«Thaouara», le mot est sur toutes les lèvres. On s'en délecte, on le chante, on danse la sarabande sur ses deux syllabes ou bien sur quatre syllabes dans le cas où l'on se réfère à son appellation française, la Révolution. Surtout quand ce dernier terme nous renvoie à la mythique Révolution française, terrible cassure entre une ère d'arbitraire avec son pic de monarchie absolue telle que l'a conçue le roi-soleil, Louis XIV dans ses rêves de grandeur et une autre ère ouverte sur toutes les possibilités d'accomplissement individuel, social et culturel. Bref, une cassure entre, d'une part, des certitudes qui figent, des vérités qui abrutissent, des diktats qui inhibent et, d'autre part, des doutes qui fécondent, des remises en question qui bouleversent les ordres établis, des questionnements qui balaient l'irrationnel et instaurent le règne de la raison et du cœur. Cette révolution française occupe une place lumineuse dans le long et difficile cheminement démocratique, véritable chemin de Damas, en prélude à l'envol de l'aigle prométhéen de la liberté. Et pourtant la France n'était pas la première nation à avoir connu un tel souffle libérateur. L'Angleterre, bien avant, avait compris les vertus du régime parlementaire, un des supports le plus crédible de la démarche démocratique. La première apparition véritable du parlementarisme eut lieu quand le Parlement de janvier 1265 réunit, à côté de quelques barons et de nombreux ecclésiastiques, des chevaliers et des bourgeois représentant les comtés et les villes. Or, cette alliance échoua. Mais petit à petit, se consolidaient les libertés publiques et les pouvoirs du Parlement.
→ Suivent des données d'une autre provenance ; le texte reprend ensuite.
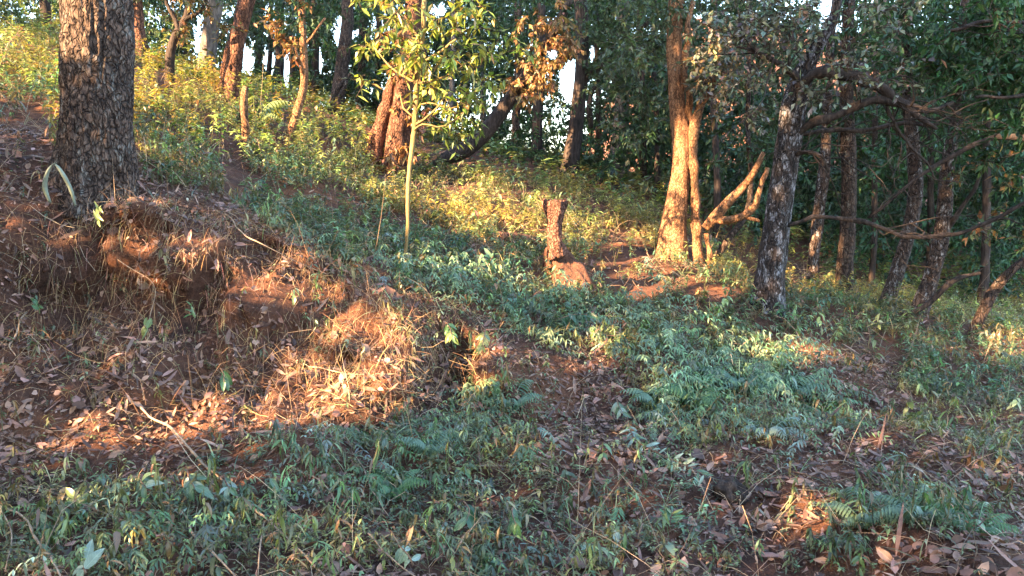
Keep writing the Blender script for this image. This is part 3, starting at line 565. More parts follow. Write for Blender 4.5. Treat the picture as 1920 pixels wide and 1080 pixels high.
# ------------------------------------------------------------------ unseen trees added towards the sun, crowns cut to leave the wanted sun patches
D0 = 7.5; PERP = np.array([-SH[1], SH[0]])
def curtain(a, off, z):
    return np.stack([SH[0]*(D0+off)+PERP[0]*a, SH[1]*(D0+off)+PERP[1]*a, z], -1)
n = 250000
a = rng.uniform(-27, 8, n); zc = rng.uniform(2.2, 17, n); off = rng.normal(0, 0.8, n)
Q = curtain(a, off, zc); Q[:, 2] = zc
pp = proj(Q); infr = (Q[:, 1] > 0.3) & (pp[0] > -250) & (pp[0] < 2170) & (pp[1] > -200)
QD = norm(rand_dir(n)+np.array([0, 0, -.3])); QL = 0.19*np.exp(rng.normal(0, .2, n)); lit = np.zeros(n, bool)
for Q0 in (Q + QD*QL[:, None]*.2, Q + QD*QL[:, None]*.8):
    hit = np.zeros((n, 3)); done = np.zeros(n, bool)
    for k in range(1, 170):
        X = Q0 - SUN*(k*0.26); h = (X[:, 2] < H(X[:, 0], X[:, 1]) + 0.10) & ~done
        hit[h] = X[h]; done |= h
    hx, hy = proj(hit); hx = np.nan_to_num(hx, nan=-9e3); hy = np.nan_to_num(hy, nan=-9e3)
    lit |= done & (hit[:, 1] < 21) & (hit[:, 1] > 2) & (blobs(hx, hy, LIT, 26, 41) > 0.55)
def near_ray(pt, r):
    v = Q - pt; tt = v @ SUN; d2 = (v*v).sum(1) - tt*tt; return (tt > 0) & (d2 < r*r)
shade = np.zeros(n, bool)
for x, y, Y in [(x,y,5.5) for x in (140,165,195,225) for y in range(95, 345, 22)] + [(215,y,5.7) for y in range(0, 90, 25)] + [(1456,y,7.4) for y in range(150, 560, 30)] + [(1268,y,9.5) for y in range(-40, 250, 22)] + [(1300,y,9.4) for y in range(-40, 240, 24)] + [(1588,y,10) for y in range(30, 570, 30)] + [(1535,y,10) for y in range(250, 550, 30)] + [(x,y,9) for x in (1690,1750) for y in range(100, 590, 35)] + [(764,y,6.3) for y in range(350, 505, 15)]:
    shade |= near_ray(pix(x, y, Y), 0.24)
litx = np.zeros(n, bool)
for x, y, Y, r in [(142,y,5.5,.24) for y in range(-40, 80, 20)] + [(785,y,6.3,.2) for y in range(-40, 330, 30)] + [(1270,y,9.4,.25) for y in range(250, 500, 25)] + [(1380,y,9,.25) for y in (340,370,400,420)] + \
   [(738,y,12,.3) for y in range(60, 330, 30)] + [(768,y,12,.28) for y in range(-30, 200, 30)] + [(555,y,10.5,.2) for y in range(100, 260, 25)] + [(458,y,9,.2) for y in range(165, 270, 25)] + [(1050,y,7.2,.32) for y in range(375, 555, 20)] + \
   [(x,y,6.3,.22) for x in (700,740,830,870,900) for y in (20,60,100,140,180)] + [(x,y,12.8,.25) for x in (1000,1035) for y in (80,120,160)] + [(435,y,11.5,.2) for y in (120,150,180)] + [(345,20,11,.3),(560,50,10.5,.3),(1880,256,7,.12),(1920,258,7,.14),(1340,100,9.2,.2),(1340,130,9.2,.2),(1875,540,8.3,.15)]:
    litx |= near_ray(pix(x, y, Y), r)
keep = ~infr & ~litx & (shade | ~lit) & ((rng.random(n) < 0.97))
Q = Q[keep]; a = a[keep]; QD = QD[keep]; QL = QL[keep]
TA = [6.5, 2.8, -1, -4.8, -8.6, -12.4, -16.2, -20, -24.5]
own = np.argmin(np.abs(a[:, None]-np.array(TA)[None]), 1)
lab = ['first', 'second', 'third', 'fourth', 'fifth', 'sixth', 'seventh', 'eighth', 'ninth']
for k, ta in enumerate(TA):
    base = curtain(np.array([ta]), np.array([0.0]), np.array([0.0]))[0]; base[2] = H(base[0], base[1]) if abs(base[0]) < 17 else 3
    t = thing('added_shade_tree', 'added leafy tree outside the frame, crown cut to shape the sun patches, %s of its row' % lab[k], 'tree', base, 'added trees that shape the sunlight')
    s = own == k; q = Q[s]; m = len(q); b = Bag()
    leaf_bag(b, q, QD[s], rand_dir(m), QL[s], 0.14, jitter_col(G_MID, m), droop=.2)
    obj('crown', b.mesh('crown', base, False), M['leaf_matt'], t)
    b = Bag(); P = base + np.array([[0, 0, -.3], [.05, 0, 2.5], [-.1, .05, 6], [0, 0, 11], [.1, 0, 15]]); tube(b, P, [.11, .1, .085, .06, .02], 10, .3, .1, 3, k); obj('trunk', b.mesh('trunk', base), M['bark_brown'], t)

# ------------------------------------------------------------------ distant woodland mass behind the countable trunks
def fill_mass(n, Yr, xr, pyr, rad, per, leaf, col, hang=.4, floor=True, keepf=None):
    Y = rng.uniform(*Yr, n); C = pix(rng.uniform(*xr, n), rng.uniform(*pyr, n), Y)
    g = H(C[:, 0], C[:, 1]); k = (C[:, 2] > g + 0.15)
    C = C[k]
    return crown_leaves(C, rad, per, leaf[0], leaf[1], col, hang=hang)
mass = Bag(); tw = Bag()
for args in [(560, (18, 31), (-150, 1150), (-60, 170), .8, 130, (.14, .065), (.045, .075, .038)),
             (330, (17, 28), (560, 1300), (-60, 290), .8, 130, (.14, .065), (.045, .08, .04)),
             (700, (14, 26), (1080, 2080), (-80, 480), .75, 140, (.14, .065), (.045, .08, .042)),
             (330, (11.5, 18), (1380, 2080), (150, 620), .55, 120, (.1, .048), (.04, .085, .045)),
             (170, (10.5, 15), (1640, 2080), (-60, 320), .5, 120, (.1, .045), (.045, .1, .04)),
             (260, (20, 29), (1180, 2050), (170, 430), .9, 130, (.16, .08), (.035, .065, .038)),
             (90, (14, 20), (880, 1260), (200, 350), .45, 110, (.09, .04), (.05, .1, .04)),
             (70, (15, 20), (-100, 330), (-60, 100), .6, 110, (.11, .05), (.06, .1, .04))]:
    (P, D, N, L, W, C), (A, B) = fill_mass(*args); leaf_bag(mass, P, D, N, L, W, C, droop=.25, fold=.3); strands(tw, A[::3], B[::3], .006)
for args in [(330, (22, 33), (100, 1300), (-60, 230), .9, 130, (.16, .08), (.04, .07, .035)), (160, (19, 27), (1150, 2000), (150, 520), .9, 130, (.15, .075), (.035, .07, .04))]:
    (P, D, N, L, W, C), (A, B) = fill_mass(*args); leaf_bag(mass, P, D, N, L, W, C, droop=.25, fold=.3)
mo = tag(obj('woodland', mass.mesh('woodland', smooth=False), M['leaf_matt']), 'dark green distant woodland foliage filling the gaps between trunks', 'woodland', kind='stuff')
tag(obj('twigs', tw.mesh('twigs'), M['bark_dark'], mo), kind='stuff')

# ------------------------------------------------------------------ undergrowth
def scatter(n, Yr, dens, xpad=120, power=1.6):
    """random ground points in view, Y metres ahead, kept with probability dens(px, py)"""
    u = rng.random(n); Y = (Yr[0]**power + u*(Yr[1]**power-Yr[0]**power))**(1/power)
    X = (rng.uniform(-xpad, 1920+xpad, n)-960)/FPX*Y*1.0
    Z = H(X, Y); P = np.stack([X, Y, Z], -1); px, py = proj(P)
    k = rng.random(n) < dens(px, py)
    P[:, 1] += bank_warp(X, Y, Z)
    return P[k], px[k], py[k]
def plants(bag, stems, P, h, nl, L, W, col, lean=0.25, droop=(.2, .7), elev=(-.5, .5), hi=True, c2=None, stemcol=(.1, .1, .05)):
    n = len(P); dirn = norm(Hn(P[:, 0], P[:, 1])*lean*1.5 + rng.normal(0, lean, (n, 3)) + np.array([0, 0, 1.0]))
    h = h*np.exp(rng.normal(0, .3, n)); T = P + dirn*h[:, None]
    f = np.sqrt(rng.random((n, nl)))*0.85+0.15; az = rng.random((n, nl))*6.283
    B = (P[:, None] + (T-P)[:, None]*f[..., None]).reshape(-1, 3); az = az.ravel(); m = len(B)
    e = rng.uniform(*elev, m); D = np.stack([np.cos(az)*np.cos(e), np.sin(az)*np.cos(e), np.sin(e)], -1)
    pt = fbm(P[:, 0]*1.1, P[:, 1]*1.1, 0, 61, 3)[:, None]; pt2 = fbm(P[:, 0]*2.3, P[:, 1]*2.3, 0, 65, 2)[:, None]
    cb = jitter_col(col, n, .3, .1)*np.exp(.35*pt2)*np.where(pt > .25, np.array([1.25, 1.0, .8]), np.where(pt < -.35, np.array([.85, 1.0, 1.15]), 1.0))
    ci = np.repeat(cb, nl, 0)*np.exp(rng.normal(0, .3, (m, 1))); dead = rng.random(m) < .06; ci[dead] = jitter_col((.24, .15, .08), dead.sum())
    leaf_bag(bag, B, D, norm(np.array([0, 0, 1.0])+rand_dir(m)*.35), L*np.exp(rng.normal(0, .28, m)), W*np.exp(rng.normal(0, .22, m)), ci, droop=rng.uniform(*droop, m), fold=.3, hi=hi)
    if stems is not None: strands(stems, P-dirn*.02, T, .0025+.004*h, np.broadcast_to(stemcol, (n, 3)))
PATH = [(1130,745,50,95,-28,.9),(1200,850,60,50,-20,.85),(1430,885,130,42,10,.9),(1700,875,190,48,14,.85),(1790,1050,170,45,0,.95),(1570,690,110,32,10,.85),(1480,985,70,45,0,.7),(1880,1000,70,60,0,.7)]
def dg(px, py): return blobs(px, py, GREEN)*(1-blobs(px, py, PATH))*(1-blobs(px, py, [(1268, 512, 65, 22, 0, .75), (1064, 520, 26, 30, 0, .55)], 10))
def dgv(lo=0.0, gain=1.0, sc=1.0): return lambda px, py: np.clip(lo+gain*dg(px, py)**1.5, 0, 1)*np.clip(.75+1.3*fbm(px/(48*sc), py/(26*sc), 0, 88, 3), .04, 1)
def dry_some(bag, st, n, Yr, d): 
    P, px, py = scatter(n, Yr, d); plants(bag, st, P, .12, 6, .055, .014, (.2, .15, .08), elev=(-1.1, .2), droop=(.3, .9))
st = Bag()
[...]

Que le lecteur m'excuse de lui avoir imposé ce rappel de l'Histoire. C'est qu'un sentiment d'impatience me gagne de plus en plus au fil du déroulement des péripéties de la Révolution du Jasmin et de leur insertion dans le vécu du discours quotidien du citoyen. La raison de cette impatience a une double origine. La première est cette insistance chez de nombreux individus à s'approprier la Révolution alors qu'elle est née dans la conjonction de deux causalités: une causalité socio-historique ayant fait son irruption à un moment donné de notre devenir et une causalité, dirions-nous, individuelle symbolisée par le geste désespéré de Mohamed Bouazizi. C'est d'ailleurs ainsi, ce me semble, que progresse l'Histoire: la rencontre d'un faisceau de conditions socio-culturo-économiques et un homme, ou un groupe d'hommes qui se sentent mal dans leur peau, qui refusent la vilénie ambiante.
Ces deux causalités dépassent notre propre personnalité pour se synthétiser dans une dialectique de colère et s'installer dans une dynamique de rupture.
L'autre raison qui explique mon agacement, c'est cette propension de certains Tunisiens à un certain chauvinisme. La fierté d'avoir allumé, les premiers, la mèche de la révolution dans le monde arabe longtemps assujetti, écrasé, castré sous le joug impitoyable du colonialisme et du despotisme, cette fierté donc se transformait chez quelques-uns en des réactions mal placées où l'arrogance le disputait à la fanfaronnade. De grâce, piano-piano! La voie qui conduit à la véritable démocratie est semée d'embûches et le travail est de longue haleine. Rabaissons un peu de nos rodomontades et vêtons-nous d'humilité!